You mean people don’t do this?

Paul Graham has, as usual, an excellent article on the art of software development: Holding a Program in One’s Head

I have only one question. In his article he writes:

You can magnify the effect of a powerful language by using a style called bottom-up programming, where you write programs in multiple layers, the lower ones acting as programming languages for those above. If you do this right, you only have to keep the topmost layer in your head.

You mean people don’t do this?

In my mind this is the first Design Pattern; the most important one from which all other Design Patterns derive from and pay homage to. It was the most important thing I learned in college when studying networking models. It was the key to my understanding when I started writing software for the Macintosh under System 1. (Yes, I’m that old.) It helped me crack object oriented design. This design pattern: that you develop software in layers, which each layer supporting the one on top of it–this pattern is so ingrained in my mind that I cannot think of writing software any other way.

You can see a beautiful example of this approach in the TCP/IP networking stack: each layer of that stack from the hardware to the application layer is designed to do a very simple and predictable job, and to support the layer on top.
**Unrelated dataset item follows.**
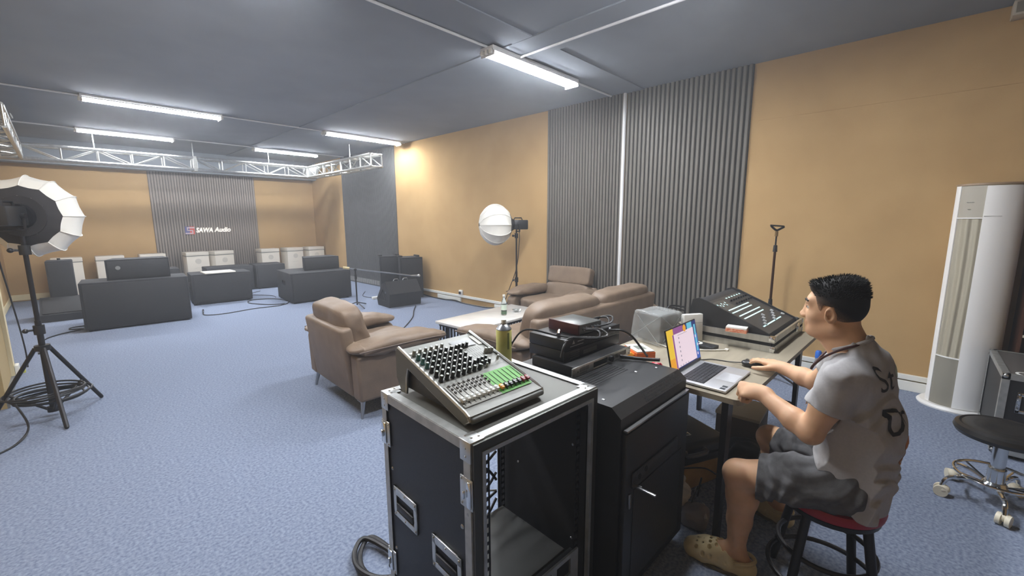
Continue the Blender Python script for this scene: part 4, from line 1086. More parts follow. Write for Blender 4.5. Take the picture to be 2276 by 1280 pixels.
t = thing('shoulder_bag', 'soft black bag with a looped strap lying under the table by its leg', 'bag', (2.60, .60, 0), .3)
MB().cushion((0, 0, .11), (.22, .20, .22), 3.2, 16, wr=.025, ws=8, seed=6).build('body', mat('black_nylon', (32, 32, 34), .7), t, smooth=60)
MB().tube([(-.08, -.07, .20), (.0, -.09, .25), (.10, -.09, .16), (.06, -.11, .08), (-.04, -.11, .05)], .007, 8, smooth=6).build('strap', mat('grey_strap', (90, 90, 90), .6), t)
t = thing('wooden_box', 'grey-brown box with a pale lid standing behind the black bag under the table', 'box', (2.90, .70, 0), .05)
MB().b2((-.15, -.12, 0), (.15, .12, .29), .004).build('body', mat('dark_brown_board', (74, 66, 60), .6, var=.08, vscale=6), t)
MB().b2((-.155, -.125, .291), (.155, .125, .312), .003).build('lid', mat('pale_board', (152, 142, 124), .55), t)
t = thing('plastic_bag', 'crumpled white plastic bag on the carpet under the table', 'bag', (2.10, .82, 0), .2)
MB().cushion((0, 0, .085), (.22, .20, .17), 2.3, 18, wr=.05, ws=12, seed=3).build('film', mat('white_film', (214, 208, 200), .35), t, smooth=30)
tag(MB().tube([(2.04, .70, .02), (2.08, .68, .16), (2.13, .69, .12), (2.17, .69, .165), (2.22, .72, .02)], .004, 6, smooth=6).build('floor_cable', rubber), 'thin black cable looped over the white plastic bag', 'cable')
t = thing('grey_pouch', 'small grey pouch lying in front of the white plastic bag', 'pouch', (2.02, .665, 0), .2)
MB().cushion((0, 0, .045), (.14, .13, .09), 2.6, 14, wr=.02, ws=14, seed=12).build('body', mat('grey_fabric', (128, 122, 122), .8), t, smooth=60)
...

The magic of sending a packet of data reliably across the world in an error-prone environment works because of a layer of components, where each component is designed to exactly one thing and do that one thing well–and each component relies upon the services provided by the service below to do that thing well.

My first parser was built this way: I wrote a layer of software that did nothing but tokenization, on top of a layer that did nothing but identify comments and stripped them out of the input stream, on top of a layer that did nothing but read bytes and track the current line number. And those layers sit on top of an operating system call that itself is built in layers: from a layer that does nothing but read blocks from the disk and spools them out in chunks at the request of the application to a layer which does nothing but communicate with the hard disk via a simple protocol, to a layer in the hard disk responsible for stepping the read head motor and interpret the magnetic pulses on the platter.

And on top of this tokenization layer was another layer which did nothing but read in and interpret the tokens representing the top level constructs of the language, which then called subroutines which did nothing but handle the language constructs for small pieces of the language.

I wrote (and have on my web site) an ASN.1 BER parser; it does nothing but handle reading and writing BER encoded byte streams. A man (whose name escapes me now because I’m at work–me culpa) has been in contact with me about writing an ASN.1 parser which uses my BER parser to handle tokenization; I’ve advised him to write code that handles the parsing, validation and interpretation of an ASN.1 specification. And in some cases I’ve said that essentially the BER parser layer isn’t the right place to handle certain features in an ASN.1 parser, such as validation of the input data stream.

See, part of the art of programming is also understanding what belongs in a layer, and what belongs in a new layer. Just as much as the art of programming is about understanding what pieces are part of the same functionality–and should therefore be part of the same layer.

At its root, each layer should be simple, self-contained, and do exactly one thing and do that one thing well. So if the code you’re working on doesn’t do this, then get up from your computer, go for a walk, and think about how to break it up into the proper layers.